Write the records out again, precisely as they stand.

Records
________________________________________
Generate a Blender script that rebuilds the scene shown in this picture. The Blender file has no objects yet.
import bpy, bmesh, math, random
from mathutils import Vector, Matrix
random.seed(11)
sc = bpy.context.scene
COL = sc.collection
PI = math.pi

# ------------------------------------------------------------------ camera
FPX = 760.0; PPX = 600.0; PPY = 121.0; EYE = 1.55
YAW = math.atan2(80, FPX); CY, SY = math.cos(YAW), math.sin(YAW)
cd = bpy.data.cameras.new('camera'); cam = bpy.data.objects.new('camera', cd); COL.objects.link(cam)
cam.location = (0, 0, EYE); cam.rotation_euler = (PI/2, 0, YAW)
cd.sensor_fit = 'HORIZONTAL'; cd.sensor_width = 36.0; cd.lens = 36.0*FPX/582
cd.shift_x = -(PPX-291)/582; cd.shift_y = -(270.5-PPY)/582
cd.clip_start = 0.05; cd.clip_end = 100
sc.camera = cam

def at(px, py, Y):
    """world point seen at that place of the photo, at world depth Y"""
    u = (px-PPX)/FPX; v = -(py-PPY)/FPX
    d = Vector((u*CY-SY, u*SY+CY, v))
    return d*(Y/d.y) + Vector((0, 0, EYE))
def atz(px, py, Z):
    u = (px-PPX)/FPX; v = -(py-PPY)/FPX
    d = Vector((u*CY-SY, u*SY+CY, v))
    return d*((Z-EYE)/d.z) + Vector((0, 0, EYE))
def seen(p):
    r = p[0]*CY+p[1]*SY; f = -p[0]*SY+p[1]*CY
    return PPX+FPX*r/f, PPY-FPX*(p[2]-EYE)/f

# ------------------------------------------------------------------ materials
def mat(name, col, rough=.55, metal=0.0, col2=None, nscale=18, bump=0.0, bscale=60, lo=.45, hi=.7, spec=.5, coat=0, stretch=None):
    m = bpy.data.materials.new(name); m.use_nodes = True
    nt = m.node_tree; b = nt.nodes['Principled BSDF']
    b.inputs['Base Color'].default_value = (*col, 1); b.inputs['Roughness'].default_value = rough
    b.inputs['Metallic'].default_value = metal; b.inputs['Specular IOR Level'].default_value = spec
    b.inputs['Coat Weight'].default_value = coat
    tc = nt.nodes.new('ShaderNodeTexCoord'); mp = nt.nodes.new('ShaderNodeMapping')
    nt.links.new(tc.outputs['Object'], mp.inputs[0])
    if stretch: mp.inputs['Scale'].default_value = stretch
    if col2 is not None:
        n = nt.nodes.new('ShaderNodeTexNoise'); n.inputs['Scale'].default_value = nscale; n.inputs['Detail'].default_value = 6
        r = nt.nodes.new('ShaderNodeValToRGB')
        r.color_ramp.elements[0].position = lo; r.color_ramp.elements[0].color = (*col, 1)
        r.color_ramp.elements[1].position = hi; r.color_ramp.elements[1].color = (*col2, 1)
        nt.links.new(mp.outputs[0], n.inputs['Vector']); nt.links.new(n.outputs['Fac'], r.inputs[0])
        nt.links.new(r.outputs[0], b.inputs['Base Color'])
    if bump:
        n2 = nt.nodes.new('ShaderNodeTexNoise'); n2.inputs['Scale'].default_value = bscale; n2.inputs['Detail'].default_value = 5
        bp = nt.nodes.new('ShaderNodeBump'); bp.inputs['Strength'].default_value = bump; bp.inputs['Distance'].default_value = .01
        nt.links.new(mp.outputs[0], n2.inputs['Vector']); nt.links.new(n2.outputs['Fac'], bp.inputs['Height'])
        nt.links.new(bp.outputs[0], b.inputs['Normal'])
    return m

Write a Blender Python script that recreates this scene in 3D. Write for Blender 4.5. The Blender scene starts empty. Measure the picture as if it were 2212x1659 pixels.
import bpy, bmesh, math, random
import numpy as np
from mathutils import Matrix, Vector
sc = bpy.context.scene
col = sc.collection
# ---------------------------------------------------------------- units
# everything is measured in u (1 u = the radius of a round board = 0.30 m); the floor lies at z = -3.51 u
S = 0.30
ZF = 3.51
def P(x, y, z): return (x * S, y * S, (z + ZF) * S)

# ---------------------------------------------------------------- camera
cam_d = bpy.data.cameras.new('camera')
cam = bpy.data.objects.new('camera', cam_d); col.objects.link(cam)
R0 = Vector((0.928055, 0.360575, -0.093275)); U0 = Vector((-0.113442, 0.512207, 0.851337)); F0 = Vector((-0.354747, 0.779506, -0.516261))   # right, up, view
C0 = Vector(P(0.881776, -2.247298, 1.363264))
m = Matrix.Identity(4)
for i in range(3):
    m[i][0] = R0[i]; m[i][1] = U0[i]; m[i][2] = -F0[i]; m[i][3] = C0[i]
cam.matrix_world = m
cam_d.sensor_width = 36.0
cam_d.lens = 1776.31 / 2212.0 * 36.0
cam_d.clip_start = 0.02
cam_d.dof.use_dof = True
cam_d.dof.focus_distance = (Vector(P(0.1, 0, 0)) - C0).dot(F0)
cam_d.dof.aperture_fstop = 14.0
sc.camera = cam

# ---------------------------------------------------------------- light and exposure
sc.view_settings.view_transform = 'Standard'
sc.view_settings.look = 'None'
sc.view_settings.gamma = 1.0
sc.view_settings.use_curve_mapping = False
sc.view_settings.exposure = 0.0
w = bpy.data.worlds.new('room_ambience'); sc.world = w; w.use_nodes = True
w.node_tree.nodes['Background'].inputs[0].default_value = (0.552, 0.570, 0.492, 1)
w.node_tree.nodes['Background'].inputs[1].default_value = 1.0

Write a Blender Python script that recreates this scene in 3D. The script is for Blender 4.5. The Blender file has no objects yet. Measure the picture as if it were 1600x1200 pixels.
________________________________________
ANSWER:
Generate a Blender script that rebuilds the scene shown in this picture. The Blender file has no objects yet.
import bpy, bmesh, math, random
from mathutils import Vector, Matrix
random.seed(11)
sc = bpy.context.scene
COL = sc.collection
PI = math.pi

# ------------------------------------------------------------------ camera
FPX = 760.0; PPX = 600.0; PPY = 121.0; EYE = 1.55
YAW = math.atan2(80, FPX); CY, SY = math.cos(YAW), math.sin(YAW)
cd = bpy.data.cameras.new('camera'); cam = bpy.data.objects.new('camera', cd); COL.objects.link(cam)
cam.location = (0, 0, EYE); cam.rotation_euler = (PI/2, 0, YAW)
cd.sensor_fit = 'HORIZONTAL'; cd.sensor_width = 36.0; cd.lens = 36.0*FPX/582
cd.shift_x = -(PPX-291)/582; cd.shift_y = -(270.5-PPY)/582
cd.clip_start = 0.05; cd.clip_end = 100
sc.camera = cam

def at(px, py, Y):
    """world point seen at that place of the photo, at world depth Y"""
    u = (px-PPX)/FPX; v = -(py-PPY)/FPX
    d = Vector((u*CY-SY, u*SY+CY, v))
    return d*(Y/d.y) + Vector((0, 0, EYE))
def atz(px, py, Z):
    u = (px-PPX)/FPX; v = -(py-PPY)/FPX
    d = Vector((u*CY-SY, u*SY+CY, v))
    return d*((Z-EYE)/d.z) + Vector((0, 0, EYE))
def seen(p):
    r = p[0]*CY+p[1]*SY; f = -p[0]*SY+p[1]*CY
    return PPX+FPX*r/f, PPY-FPX*(p[2]-EYE)/f

# ------------------------------------------------------------------ materials
def mat(name, col, rough=.55, metal=0.0, col2=None, nscale=18, bump=0.0, bscale=60, lo=.45, hi=.7, spec=.5, coat=0, stretch=None):
    m = bpy.data.materials.new(name); m.use_nodes = True
    nt = m.node_tree; b = nt.nodes['Principled BSDF']
    b.inputs['Base Color'].default_value = (*col, 1); b.inputs['Roughness'].default_value = rough
    b.inputs['Metallic'].default_value = metal; b.inputs['Specular IOR Level'].default_value = spec
    b.inputs['Coat Weight'].default_value = coat
    tc = nt.nodes.new('ShaderNodeTexCoord'); mp = nt.nodes.new('ShaderNodeMapping')
    nt.links.new(tc.outputs['Object'], mp.inputs[0])
    if stretch: mp.inputs['Scale'].default_value = stretch
    if col2 is not None:
        n = nt.nodes.new('ShaderNodeTexNoise'); n.inputs['Scale'].default_value = nscale; n.inputs['Detail'].default_value = 6
        r = nt.nodes.new('ShaderNodeValToRGB')
        r.color_ramp.elements[0].position = lo; r.color_ramp.elements[0].color = (*col, 1)
        r.color_ramp.elements[1].position = hi; r.color_ramp.elements[1].color = (*col2, 1)
        nt.links.new(mp.outputs[0], n.inputs['Vector']); nt.links.new(n.outputs['Fac'], r.inputs[0])
        nt.links.new(r.outputs[0], b.inputs['Base Color'])
    if bump:
        n2 = nt.nodes.new('ShaderNodeTexNoise'); n2.inputs['Scale'].default_value = bscale; n2.inputs['Detail'].default_value = 5
        bp = nt.nodes.new('ShaderNodeBump'); bp.inputs['Strength'].default_value = bump; bp.inputs['Distance'].default_value = .01
        nt.links.new(mp.outputs[0], n2.inputs['Vector']); nt.links.new(n2.outputs['Fac'], bp.inputs['Height'])
        nt.links.new(bp.outputs[0], b.inputs['Normal'])
    return m

Write a Blender Python script that recreates this scene in 3D. Write for Blender 4.5. The Blender scene starts empty. Measure the picture as if it were 2212x1659 pixels.
import bpy, bmesh, math, random
import numpy as np
from mathutils import Matrix, Vector
sc = bpy.context.scene
col = sc.collection
# ---------------------------------------------------------------- units
# everything is measured in u (1 u = the radius of a round board = 0.30 m); the floor lies at z = -3.51 u
S = 0.30
ZF = 3.51
def P(x, y, z): return (x * S, y * S, (z + ZF) * S)

# ---------------------------------------------------------------- camera
cam_d = bpy.data.cameras.new('camera')
cam = bpy.data.objects.new('camera', cam_d); col.objects.link(cam)
R0 = Vector((0.928055, 0.360575, -0.093275)); U0 = Vector((-0.113442, 0.512207, 0.851337)); F0 = Vector((-0.354747, 0.779506, -0.516261))   # right, up, view
C0 = Vector(P(0.881776, -2.247298, 1.363264))
m = Matrix.Identity(4)
for i in range(3):
    m[i][0] = R0[i]; m[i][1] = U0[i]; m[i][2] = -F0[i]; m[i][3] = C0[i]
cam.matrix_world = m
cam_d.sensor_width = 36.0
cam_d.lens = 1776.31 / 2212.0 * 36.0
cam_d.clip_start = 0.02
cam_d.dof.use_dof = True
cam_d.dof.focus_distance = (Vector(P(0.1, 0, 0)) - C0).dot(F0)
cam_d.dof.aperture_fstop = 14.0
sc.camera = cam

# ---------------------------------------------------------------- light and exposure
sc.view_settings.view_transform = 'Standard'
sc.view_settings.look = 'None'
sc.view_settings.gamma = 1.0
sc.view_settings.use_curve_mapping = False
sc.view_settings.exposure = 0.0
w = bpy.data.worlds.new('room_ambience'); sc.world = w; w.use_nodes = True
w.node_tree.nodes['Background'].inputs[0].default_value = (0.552, 0.570, 0.492, 1)
w.node_tree.nodes['Background'].inputs[1].default_value = 1.0

Write a Blender Python script that recreates this scene in 3D. The script is for Blender 4.5. The Blender file has no objects yet. Measure the picture as if it were 1600x1200 pixels.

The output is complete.